Turn It Into a Real Meal
If you just eat this as-is, it’s a killer light lunch, especially if you have a cold glass of crisp white wine or a bone-dry rosé sitting next to it. But if you want to feed a real crowd for dinner, you can easily bulk it up:
- Toss on Some Prosciutto: Thread thin, salty, paper-thin ribbons of prosciutto di Parma around the peach wedges. The intense, funky saltiness of the cured meat transforms this from a light fruit salad into an incredibly satisfying, savory dinner.
- Get Some Good Bread: Toast thick slices of sourdough or a rustic baguette in a cast-iron skillet with a massive pool of olive oil. The second it comes out of the pan, rub a raw, peeled clove of garlic across the warm, crunchy crust. Use that garlic bread to aggressively scoop up the creamy cheese and dripping fruit juices from the platter.

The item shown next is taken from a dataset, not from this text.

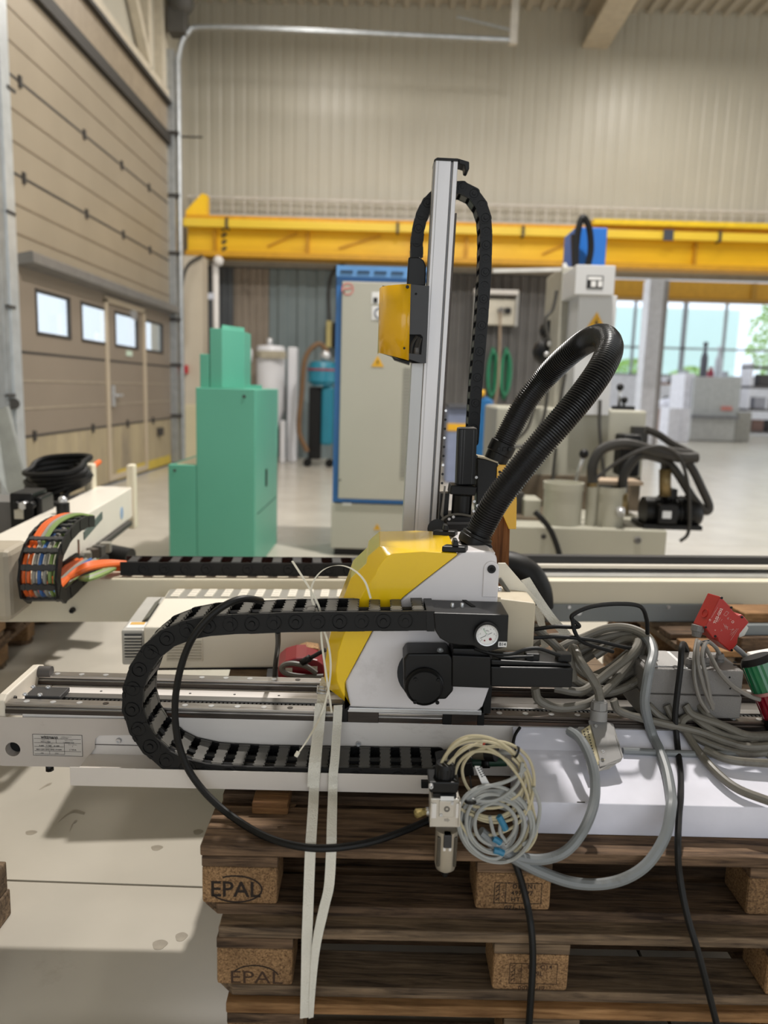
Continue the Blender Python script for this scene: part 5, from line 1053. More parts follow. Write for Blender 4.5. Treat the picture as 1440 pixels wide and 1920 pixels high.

One Final, Mandatory Warning
Do not try to be an overachiever by prepping this dish three hours before your guests arrive. The very second salt, acid, and vinegar hit raw peaches and tender greens, they start drawing out all the internal moisture through osmosis. Within an hour or two, your beautiful, gourmet summer showstopper will turn into a sad, soggy, watery soup. Assemble it right when people are sitting down to eat, and make sure you clean the plate in one sitting. Turn off your grill, keep your kitchen cool, and enjoy summer produce without overcomplicating it.